Oireachtas Joint and Select Committees

Wednesday, 19 June 2019

Joint Oireachtas Committee on Climate Action

Climate Action Plan: Minister for Communications, Climate Action and Environment

Photo of Eamon RyanEamon Ryan (Dublin Bay South, Green Party) | Oireachtas source

I have criticisms but my central criticism is that the transport section in the plan is woeful. There is a complete lack of ambition for change or for efficiency and long-term decarbonisation. The Government is sticking with our current transport plans and converting diesel cars into electric vehicles. While I very much support electric vehicles, the change is not sufficient. First, rather than just saying there will be 860,000 electric cars, the Government should make car sharing happen. The State may achieve the same reduction in emissions and the same transport service by only buying half, a third or a quarter of those cars, which may be much more achievable.

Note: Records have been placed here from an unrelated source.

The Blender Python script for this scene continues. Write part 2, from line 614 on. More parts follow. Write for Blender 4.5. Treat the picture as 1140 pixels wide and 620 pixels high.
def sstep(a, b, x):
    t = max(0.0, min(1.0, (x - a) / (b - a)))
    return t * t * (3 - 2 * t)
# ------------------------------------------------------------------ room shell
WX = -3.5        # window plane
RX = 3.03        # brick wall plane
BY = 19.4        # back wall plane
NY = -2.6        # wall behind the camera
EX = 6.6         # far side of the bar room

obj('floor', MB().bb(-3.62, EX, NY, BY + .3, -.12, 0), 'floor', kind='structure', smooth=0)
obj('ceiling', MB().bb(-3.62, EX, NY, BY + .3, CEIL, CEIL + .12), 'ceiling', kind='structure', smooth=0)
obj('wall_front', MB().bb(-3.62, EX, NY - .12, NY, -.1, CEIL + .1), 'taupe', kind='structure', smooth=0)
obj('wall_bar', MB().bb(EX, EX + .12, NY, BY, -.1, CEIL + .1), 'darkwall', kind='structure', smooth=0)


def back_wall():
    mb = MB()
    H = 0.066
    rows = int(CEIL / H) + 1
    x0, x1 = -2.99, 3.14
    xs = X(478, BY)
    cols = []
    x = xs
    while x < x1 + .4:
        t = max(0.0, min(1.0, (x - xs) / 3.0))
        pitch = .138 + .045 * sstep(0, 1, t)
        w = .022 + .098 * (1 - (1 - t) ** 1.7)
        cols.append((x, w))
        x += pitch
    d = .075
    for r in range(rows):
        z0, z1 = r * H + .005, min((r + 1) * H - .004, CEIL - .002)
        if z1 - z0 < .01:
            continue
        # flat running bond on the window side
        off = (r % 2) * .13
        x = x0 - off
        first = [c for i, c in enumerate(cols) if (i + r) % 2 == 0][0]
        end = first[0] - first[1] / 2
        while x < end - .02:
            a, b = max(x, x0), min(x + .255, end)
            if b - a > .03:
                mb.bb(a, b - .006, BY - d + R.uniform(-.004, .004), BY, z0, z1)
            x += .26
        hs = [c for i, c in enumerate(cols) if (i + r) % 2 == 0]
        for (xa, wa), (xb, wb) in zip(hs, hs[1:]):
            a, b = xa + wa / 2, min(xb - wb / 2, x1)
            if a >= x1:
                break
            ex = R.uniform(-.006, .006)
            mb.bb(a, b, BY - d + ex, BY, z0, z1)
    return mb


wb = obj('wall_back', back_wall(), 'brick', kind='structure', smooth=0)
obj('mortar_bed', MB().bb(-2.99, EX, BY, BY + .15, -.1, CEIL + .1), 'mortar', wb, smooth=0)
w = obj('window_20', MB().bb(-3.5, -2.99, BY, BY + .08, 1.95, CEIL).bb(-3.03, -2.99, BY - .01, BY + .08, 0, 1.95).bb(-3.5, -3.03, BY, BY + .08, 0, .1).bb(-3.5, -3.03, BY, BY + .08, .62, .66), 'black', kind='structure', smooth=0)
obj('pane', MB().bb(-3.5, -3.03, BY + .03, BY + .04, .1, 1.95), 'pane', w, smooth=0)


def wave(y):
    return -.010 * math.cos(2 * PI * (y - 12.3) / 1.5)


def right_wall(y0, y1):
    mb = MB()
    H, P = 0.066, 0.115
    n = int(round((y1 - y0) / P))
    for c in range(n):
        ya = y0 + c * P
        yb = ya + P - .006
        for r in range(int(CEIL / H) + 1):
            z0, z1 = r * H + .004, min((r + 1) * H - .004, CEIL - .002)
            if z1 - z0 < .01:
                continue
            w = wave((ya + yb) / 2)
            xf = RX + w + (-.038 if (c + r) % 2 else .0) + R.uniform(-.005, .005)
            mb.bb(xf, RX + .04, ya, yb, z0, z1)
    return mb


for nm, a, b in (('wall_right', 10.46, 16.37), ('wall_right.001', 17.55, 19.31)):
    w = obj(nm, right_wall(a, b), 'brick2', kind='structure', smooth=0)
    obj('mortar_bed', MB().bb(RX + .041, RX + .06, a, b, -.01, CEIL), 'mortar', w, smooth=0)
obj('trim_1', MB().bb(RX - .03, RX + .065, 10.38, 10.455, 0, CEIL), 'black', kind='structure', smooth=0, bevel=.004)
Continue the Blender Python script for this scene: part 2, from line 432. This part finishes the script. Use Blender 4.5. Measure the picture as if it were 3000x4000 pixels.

Similarly, I refer to the lack of any other vision for a switch away from our current road-based transport system, which has led to further sprawl. It is fundamentally unsustainable and impossible for us to meet our 2050 net zero target if the State continues with what the Department of Transport, Tourism and Sport is overseeing, which is a massive continuation of long distance commuting and sprawl, a major use of resources and ever increasing building out and out, and a road-based system that can never be climate ready even if the entire fleet comprised electric vehicles. The Government must address the gridlock we are facing and the social and environmental costs of consumption of an individual car-based system.

I accept and welcome the Minister saying it is an iterative process. However, the first thing that has to go in that context is the transport section. This or another Government will have to come back with something completely different as this does not deliver. I have set out some of the reasons why at the transport committee. It completely fails to address the scale of the challenge. What was the level of co-operation from the Department of Transport, Tourism and Sport? Why did it not come back with anything other than, in effect, a daft scrappage scheme for which there is no detail and a congestion charge hint that does not mean anything. It is just about certain electric vehicles. After two or three years in everyone's crosshairs, this is the one Department which is failing completely to address this issue. Why has it come back with nothing else? Why is it failing so clearly in its responsibilities?